Esta semana, el exguerrillero salvadoreño Joaquín Villalobos señalaba precisamente lo contrario: que las protestas campesinas recientes en Colombia expresan que los labriegos se han ido zafando de ese viejo orden rural marcado por la violencia (guerrillera y paramilitar), una violencia que les impedía tener una voz propia, una voz autónoma que ciertamente no es la voz de las Farc.
Las cuentas son lapidarias: hoy las Farc, entre hombres-arma, milicianos y base social orgánica, no suman más de 20.000 personas, y es obvio que su discurso y sus acciones difieren del querer de la mayoría de 45 millones de colombianos: que las guerrillas se desmovilicen, sin impunidad, sin concesiones extravagantes y en un tiempo breve; es decir, sin convertir a Cuba en un parapeto desde el cual nos repiten, mes a mes, indefinidamente, su discurso hecho y contrahecho de utopías marxistas.
Hacemos la salvedad de los pocos momentos en que el Gobierno y las Farc han logrado coincidir en cierto espíritu de sensatez para darnos la idea de que la terminación del conflicto armado está cerca y es posible. Pero esa emoción de la buena fe se ve diluida por los muertos y heridos que aún seguimos contando, resultantes de los ataques de las Farc, por ejemplo, la última semana en Chocó, Antioquia, Córdoba, Cauca, Guajira, Putumayo y Nariño. Entre sus blancos se contó un bus civil de transporte intermunicipal.

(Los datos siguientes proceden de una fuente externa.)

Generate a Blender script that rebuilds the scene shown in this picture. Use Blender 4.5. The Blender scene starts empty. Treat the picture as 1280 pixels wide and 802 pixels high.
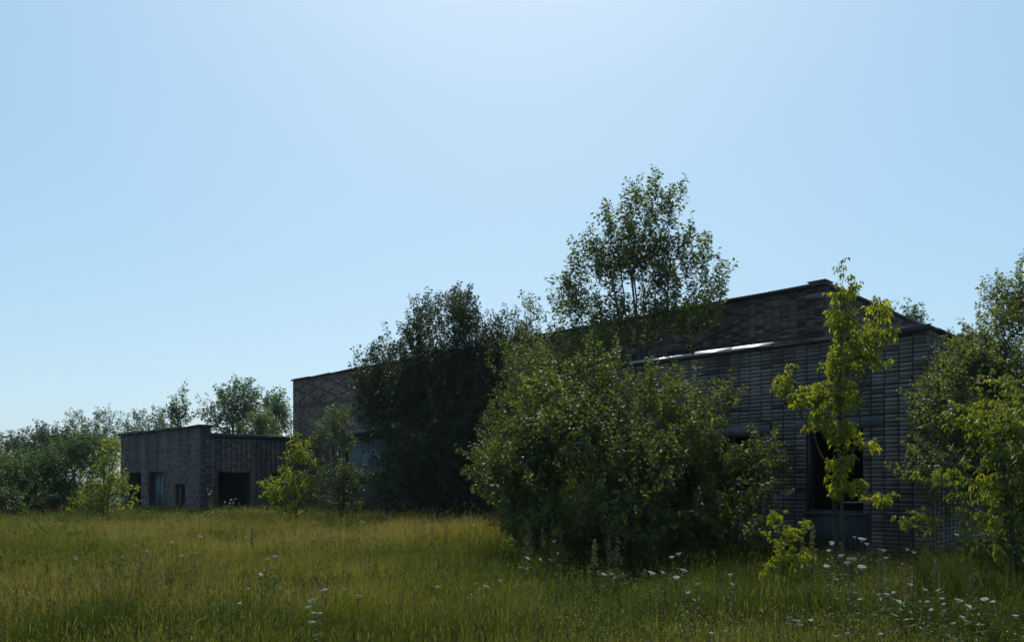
import bpy, math, random
import numpy as np
from mathutils import Vector, noise

SEED = 7
rng = np.random.default_rng(SEED)
random.seed(SEED)
scene = bpy.context.scene
COL = scene.collection
ZC = 1.6          # eye height
F = 960.0         # focal length in photograph pixels
HOR = 600.0       # photograph row of the horizon
R2 = math.sqrt(0.5)

def at(px, py, Y):
    return np.array([(px - 640.0) / F * Y, Y, ZC + (HOR - py) / F * Y])

def ground_z(x, y):
    x = np.asarray(x, dtype=float); y = np.asarray(y, dtype=float)
    return (0.24 * np.exp(-((x + 1.0) / 4.0) ** 2 - ((y - 19.0) / 2.6) ** 2) + 0.05 * np.sin(x * 0.61 + 0.7) * np.sin(y * 0.43 + 0.3) + 0.035 * np.sin(x * 1.37 + y * 0.9)
            + 0.03 * np.sin(y * 1.13 - x * 0.5)) * np.clip((60 - y) / 30, 0, 1)

# ------------------------------------------------------------------ objects
def setp(o, label=None, cat=None, group=None, kind=None):
    if label: o['label'] = label
    if cat: o['category'] = cat
    if group: o['group'] = group
    if kind: o['kind'] = kind
    return o

def empty(name, loc, label, cat, group=None):
    o = bpy.data.objects.new(name, None)
    o.empty_display_size = 0.2
    COL.objects.link(o); o.location = loc
    return setp(o, label, cat, group)

def mesh_np(name, verts, tris=None, quads=None, tint=None, mat=None, parent=None, smooth=False, mats=None, matidx=None):
    verts = np.asarray(verts, dtype=np.float32)
    tris = np.zeros((0, 3), np.int32) if tris is None else np.asarray(tris, np.int32)
    quads = np.zeros((0, 4), np.int32) if quads is None else np.asarray(quads, np.int32)
    me = bpy.data.meshes.new(name)
    me.vertices.add(len(verts)); me.vertices.foreach_set('co', verts.ravel())
    nl = tris.size + quads.size
    me.loops.add(nl)
    me.loops.foreach_set('vertex_index', np.concatenate([tris.ravel(), quads.ravel()]))
    npoly = len(tris) + len(quads)
    me.polygons.add(npoly)
    starts = np.concatenate([np.arange(len(tris)) * 3, tris.size + np.arange(len(quads)) * 4]).astype(np.int32)
    me.polygons.foreach_set('loop_start', starts)
    if smooth:
        me.polygons.foreach_set('use_smooth', np.ones(npoly, bool))
    if tint is not None:
        a = me.attributes.new('tint', 'FLOAT', 'POINT')
        a.data.foreach_set('value', np.asarray(tint, np.float32))
    me.update(calc_edges=True)
    if mat: me.materials.append(mat)
    o = bpy.data.objects.new(name, me)
    COL.objects.link(o)
    if parent: 
        o.parent = parent
    return o

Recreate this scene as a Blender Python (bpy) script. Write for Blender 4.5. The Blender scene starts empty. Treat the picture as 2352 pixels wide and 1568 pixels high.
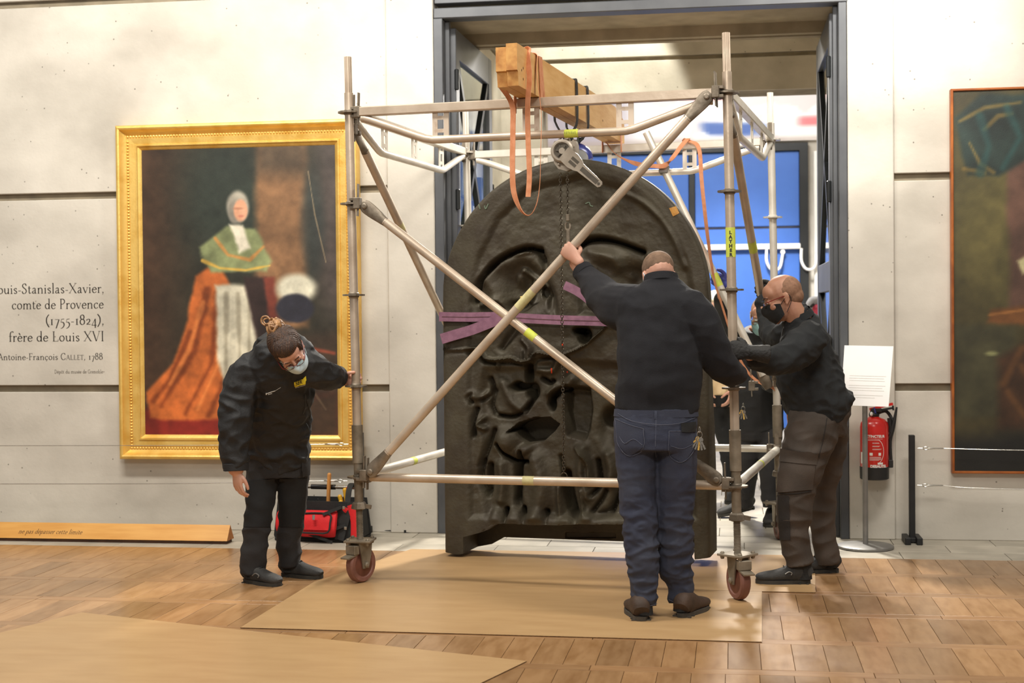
import bpy, math, random
import numpy as np
from mathutils import Vector, Matrix, noise
from mathutils.bvhtree import BVHTree
rnd = random.Random(7)
SC = bpy.context.scene
COL = SC.collection
PI = math.pi
R = math.radians
# ------------------------------------------------------------------ camera
FPX, PITCH, ROLL, YAW, CAMH = 3307.7, .0172, .0091, .1515, 1.4573
cy_, sy_ = math.cos(YAW), math.sin(YAW)
FWD = np.array([-sy_*math.cos(PITCH), cy_*math.cos(PITCH), -math.sin(PITCH)])
_rt = np.array([cy_, sy_, 0.]); _up = np.cross(_rt, FWD)
RT = math.cos(ROLL)*_rt - math.sin(ROLL)*_up
UP = math.sin(ROLL)*_rt + math.cos(ROLL)*_up
CAM = np.array([0, 0, CAMH])
cd = bpy.data.cameras.new('camera'); cam = bpy.data.objects.new('camera', cd); COL.objects.link(cam)
cd.sensor_width = 36; cd.lens = FPX*36/2352
cd.dof.use_dof = True; cd.dof.focus_distance = 7.6; cd.dof.aperture_fstop = 3.2
m = Matrix.Identity(4)
for i in range(3):
    m[i][0], m[i][1], m[i][2], m[i][3] = RT[i], UP[i], -FWD[i], CAM[i]
cam.matrix_world = m
SC.camera = cam
# ------------------------------------------------------------------ world, lights, exposure
SC.view_settings.view_transform = 'Standard'; SC.view_settings.look = 'None'
SC.view_settings.gamma = 1; SC.view_settings.use_curve_mapping = False
SC.view_settings.exposure = 0.0
w = bpy.data.worlds.new('world'); SC.world = w; w.use_nodes = True
w.node_tree.nodes['Background'].inputs[0].default_value = (1, .94, .86, 1)
w.node_tree.nodes['Background'].inputs[1].default_value = .24

def light(kind, loc, tgt, power, size=.5, col=(1, .9, .76), sizey=None, spot=None, blend=.5):
    d = bpy.data.lights.new('lamp', kind); d.energy = power; d.color = col
    if kind == 'AREA':
        d.size = size
        if sizey: d.shape = 'RECTANGLE'; d.size_y = sizey
    else:
        d.shadow_soft_size = size
    if kind == 'SPOT': d.spot_size = R(spot); d.spot_blend = blend
    o = bpy.data.objects.new('gallery_lamp', d); COL.objects.link(o)
    o.location = loc
    o.rotation_euler = (Vector(tgt)-Vector(loc)).to_track_quat('-Z', 'Y').to_euler()
    return o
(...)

Las Farc se dicen dispuestas a avanzar, mientras lanzan a la arena preelectoral solicitudes provocadoras en torno a su interés de una Asamblea Constituyente y de estudiar el aplazamiento de las conversaciones hasta después de las elecciones. Usan frases chocantes para despreciar los mecanismos de justicia transicional y el inevitable requisito de una refrendación popular de los acuerdos. Calientan a Gobierno, oposición y opinión.

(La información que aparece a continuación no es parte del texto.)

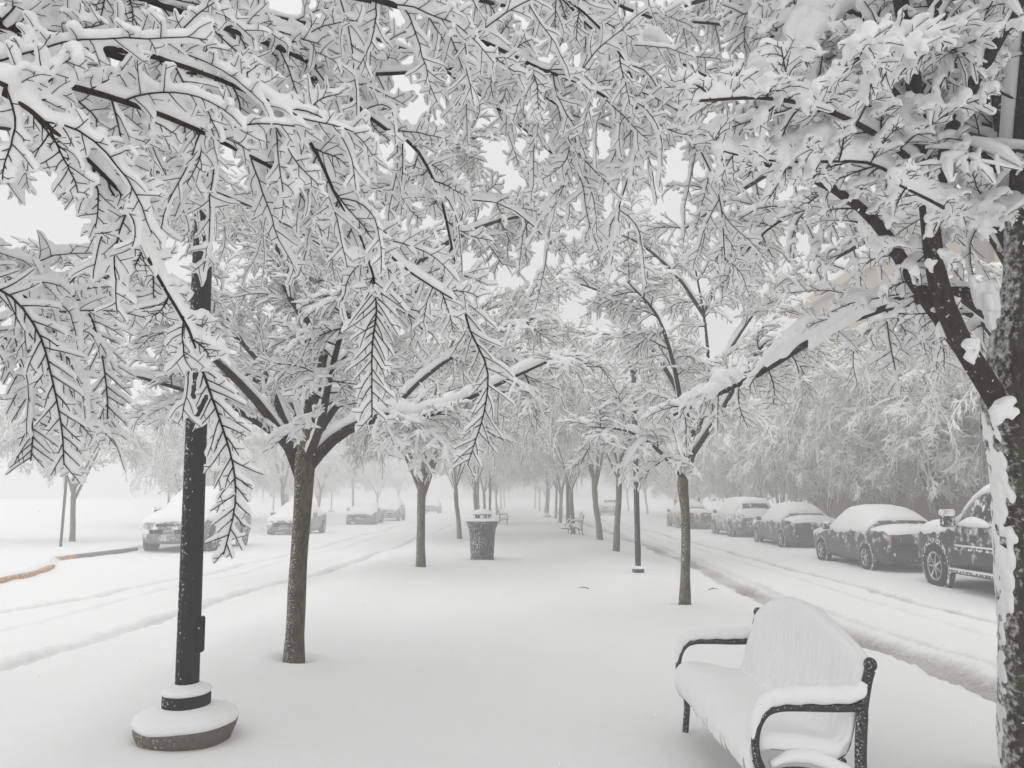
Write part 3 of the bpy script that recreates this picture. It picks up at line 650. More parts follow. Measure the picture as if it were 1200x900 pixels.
    for az in (1.9, 2.6, 3.3, 4.0, 4.6, 5.1, 5.6):      # the rest of its crown, out of the picture, added for its shade
        h = np.array([math.cos(az), math.sin(az), 0]); q = 3.4 * rl.uniform(.9, 1.2)
        EX.append(([o, o + h * q * .25 + UP * 1.0, o + h * q * .6 + UP * 2.1, o + h * q + UP * 2.3], .05, .01))
    for k in range(12):  # high tier out of view, added so less sky reaches the sprays
        az = k * 2.4 + rl.uniform(-.4, .4); h = np.array([math.cos(az), math.sin(az), 0]); q = rl.uniform(1.6, 4.2); zz = rl.uniform(2.9, 4.0)
        EX.append(([o, o + h * q * .15 + UP * zz * .5, o + h * q * .5 + UP * zz * .9, o + h * q + UP * zz], .05, .012))
    for k in range(9):       # low outer boughs away from the picture, added to block low-angle sky
        az = 3.3 + k * .2; h = np.array([math.cos(az), math.sin(az), 0]); q = rl.uniform(2.2, 4.4); zz = rl.uniform(.6, 1.6)
        EX.append(([o, o + h * q * .3 + UP * zz * .7, o + h * q * .65 + UP * zz, o + h * q + UP * zz * .8], .04, .01))
    EST = stages(14, 9, 4, (.5, 1.3), (.2, .5), (.1, .25), (.04, .03, .024))
    st = [('1', 'L', dict(n=30, t0=.2, t1=1, len0=.14, len1=.80, ang0=R(22), ang1=R(62), K=11, droop=1.6, wig=.34, r0=.0029, r1=.0014, roll=.40, taper=.45, keep=.9), 5, 8, .0195),
          ('2', '1', dict(n=14, t0=.06, t1=1, len0=.035, len1=.16, ang0=R(35), ang1=R(72), K=5, droop=1.6, wig=.32, r0=.0016, r1=.0010, roll=.25, taper=.5, keep=.82), 4, 7, .0155),
          ('3', '2', dict(n=2, t0=.3, t1=.9, len0=.02, len1=.07, ang0=R(35), ang1=R(70), K=4, droop=1.0, wig=.2, r0=.0012, r1=.0009, roll=.25, taper=.4, keep=.6), 4, 6, .010),
          ('t1', 'T', dict(n=30, t0=.03, t1=1, len0=.10, len1=.17, ang0=R(34), ang1=R(52), K=6, droop=1.0, wig=.16, r0=.0024, r1=.0013, roll=.14, taper=.45, keep=.97, curl=.15), 5, 7, .0135),
          ('t2', 't1', dict(n=2, t0=.3, t1=.8, len0=.02, len1=.05, ang0=R(30), ang1=R(60), K=4, droop=1.0, wig=.2, r0=.0013, r1=.001, roll=.2, taper=.3, keep=.5), 4, 6, .009),
          ('h', 'L', dict(n=9, t0=.48, t1=1, len0=.2, len1=.85, ang0=R(50), ang1=R(95), K=12, droop=9, wig=.34, r0=.0026, r1=.0014, roll=.9, taper=.4, keep=.85), 5, 7, .0155),
          ('h2', 'h', dict(n=9, t0=.12, t1=1, len0=.03, len1=.16, ang0=R(28), ang1=R(65), K=5, droop=2.0, wig=.28, r0=.0015, r1=.0010, roll=.6, taper=.4, keep=.8), 4, 6, .0125)]
    sp = dict(tails=TL, extra=(EX, EST), fuse=.006, settle=2, sit=1.12, web=('2', 'h2'), away=1.2, lean=1.2, cling=.75, limb_snow=.026, limb_cling=.35, limb_grow=.45, pads=pads, stages=st)
    make_tree(b, tp, [.2, .15, .14, .15, .1], L, np.random.default_rng(31), sp, 'tree whose long drooping snowy branches hang across the top left above the lamp post', trunk_bark=M['bark_moss'], bark=M['bark_dark'], K=26)
tree_over()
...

Hemos acompañado al presidente Juan Manuel Santos en el empeño de hallar una salida dialogada al conflicto, pero creemos que sus exigencias de celeridad y resultados a los negociadores, en especial a la guerrilla, empiezan a vaciarse de sentido y convicción. Analistas consultados por este diario vislumbran que se requiere, como mínimo, un año más de conversaciones. Mientras tanto, el Gobierno calla y no nos dice cuánto más está dispuesto a mantener la mesa.
Además, en la cuerda floja camina la aspiración reeleccionista, incierta y atravesada, del Presidente. Terminar el conflicto en estas condiciones nos resulta tan árido y duro como aquel discurso "pétreo" de las Farc, un año atrás.